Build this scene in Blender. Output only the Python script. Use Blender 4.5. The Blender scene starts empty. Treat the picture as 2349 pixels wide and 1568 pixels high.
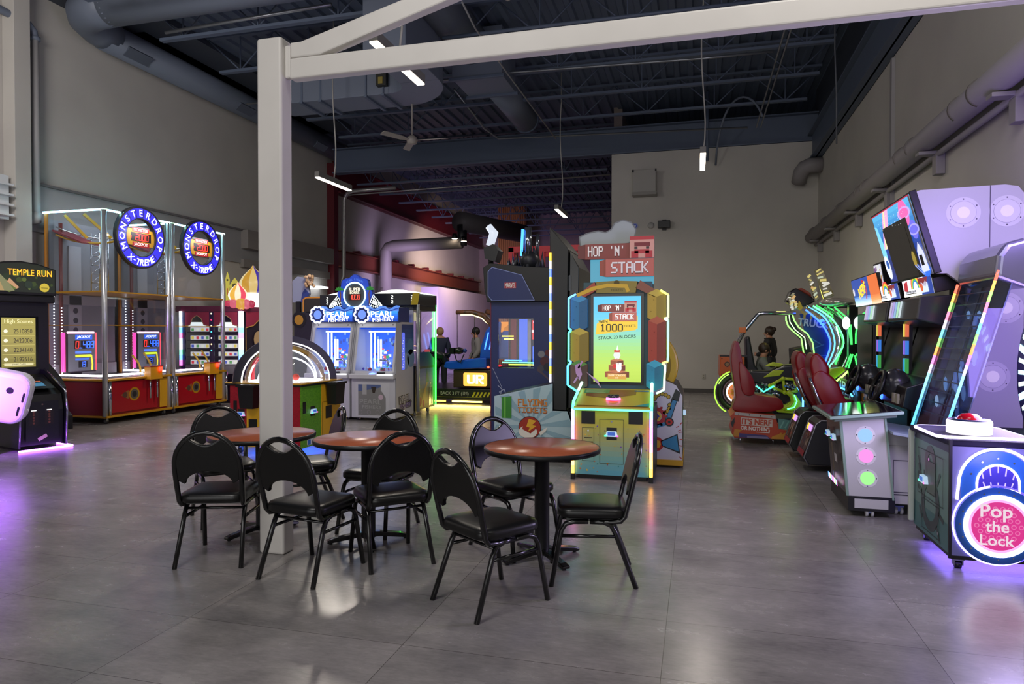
import bpy, bmesh, math, random
from math import sin, cos, pi, radians as R, atan2, hypot
from mathutils import Vector as V, Matrix
SC = bpy.context.scene
COL = SC.collection
random.seed(7)
# ---------------------------------------------------------------- camera, light, exposure
FOC, CAMH = 1566.0, 1.51
YAW = math.atan(423.5/1566); PIT = math.atan(23/1566)
cd = bpy.data.cameras.new('camera'); cam = bpy.data.objects.new('camera', cd); COL.objects.link(cam)
cd.sensor_width = 36; cd.lens = FOC/2349*36; cd.clip_start = .05; cd.clip_end = 120
cam.location = (0, 0, CAMH); cam.rotation_euler = (pi/2-PIT, 0, YAW)
SC.camera = cam
SC.view_settings.view_transform = 'Standard'; SC.view_settings.look = 'None'
SC.view_settings.gamma = 1; SC.view_settings.exposure = 0.0
w = bpy.data.worlds.new('world'); SC.world = w; w.use_nodes = True
w.node_tree.nodes['Background'].inputs[0].default_value = (.45, .5, .6, 1)
w.node_tree.nodes['Background'].inputs[1].default_value = .02

def area(name, loc, target, sx, sy, power, col=(1, 1, 1), spread=180):
    l = bpy.data.lights.new(name, 'AREA'); l.shape = 'RECTANGLE'; l.size = sx; l.size_y = sy
    l.energy = power; l.color = col; l.spread = R(spread)
    o = bpy.data.objects.new(name, l); COL.objects.link(o); o.location = loc
    o.rotation_euler = (V(target)-V(loc)).to_track_quat('-Z', 'Y').to_euler()
    return o
def point(name, loc, power, col, rad=.1):
    l = bpy.data.lights.new(name, 'POINT'); l.energy = power; l.color = col; l.shadow_soft_size = rad
    o = bpy.data.objects.new(name, l); COL.objects.link(o); o.location = loc
    return o
# shop-front daylight behind the viewer; unseen hall lights, side ones added to brighten walls
area('shopfront_daylight', (-2.5, -5.5, 2.3), (-2.0, 6, 1.6), 9, 3.6, 235, (1, .99, .98))
for (lx, ly, lz, tx_, ty_, tz_, pw) in ((-7.8, 4.0, 5.6, -10.8, 11.5, 3.0, 138), (-2.5, 0.5, 5.6, -2.2, 1.5, 0, 105), (1.0, 2.6, 5.2, 2.7, 10, 3.0, 62)):
    area('hall_fill_light', (lx, ly, lz), (tx_, ty_, tz_), 1.8, 1.2, pw, (1, .96, .92))

def ray(px, py):
    x = (px-1174.5)/FOC; y = -(py-784)/FOC
    cp, sp = cos(PIT), sin(PIT); fw = cp+y*sp; up = -sp+y*cp
    return V((x*cos(YAW)-fw*sin(YAW), x*sin(YAW)+fw*cos(YAW), up))
O = V((0, 0, CAMH))
def F(px, py, z=0): r = ray(px, py); return O+r*((z-CAMH)/r.z)
def RX(px, py, X): r = ray(px, py); return O+r*(X/r.x)
def RY(px, py, Y): r = ray(px, py); return O+r*(Y/r.y)

# ---------------------------------------------------------------- materials
def lin(h):
    if not isinstance(h, str): return tuple(h)
    h = h.lstrip('#'); o = []
    for i in (0, 2, 4):
        c = int(h[i:i+2], 16)/255
        o.append(c/12.92 if c <= .04045 else ((c+.055)/1.055)**2.4)
    return tuple(o)
_m = {}
def C(h, rough=.5, metal=0, coat=0, spec=.5):
    k = ('c', h, rough, metal, coat, spec)
    if k in _m: return _m[k]
    m = bpy.data.materials.new('surface_'+str(h).strip('#')); m.use_nodes = True
    b = m.node_tree.nodes['Principled BSDF']
    b.inputs['Base Color'].default_value = (*lin(h), 1); b.inputs['Roughness'].default_value = rough
    b.inputs['Metallic'].default_value = metal; b.inputs['Coat Weight'].default_value = coat
    b.inputs['Specular IOR Level'].default_value = spec
    m.diffuse_color = (*lin(h), 1)
    _m[k] = m; return m
def E(h, s=1.0, dim=0):
    k = ('e', h, s)
    if k in _m: return _m[k]
    m = bpy.data.materials.new('glow_'+str(h).strip('#')); m.use_nodes = True
    b = m.node_tree.nodes['Principled BSDF']
    b.inputs['Base Color'].default_value = (.02, .02, .02, 1); b.inputs['Roughness'].default_value = .35
    b.inputs['Emission Color'].default_value = (*lin(h), 1); b.inputs['Emission Strength'].default_value = s
    _m[k] = m; return m
def L(h, s=.3, base='#d8d6da'):
    k = ('l', h, s, base)
    if k in _m: return _m[k]
    m = bpy.data.materials.new('self_lit_'+str(h).strip('#')); m.use_nodes = True
    b = m.node_tree.nodes['Principled BSDF']
    b.inputs['Base Color'].default_value = (*lin(base), 1); b.inputs['Roughness'].default_value = .35
    b.inputs['Emission Color'].default_value = (*lin(h), 1); b.inputs['Emission Strength'].default_value = s
    _m[k] = m; return m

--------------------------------

* [What is needed]: Check every line for "scene" and show the ones that have it.

* [Completed task]:
Build this scene in Blender. Output only the Python script. Use Blender 4.5. The Blender scene starts empty. Treat the picture as 2349 pixels wide and 1568 pixels high.
SC = bpy.context.scene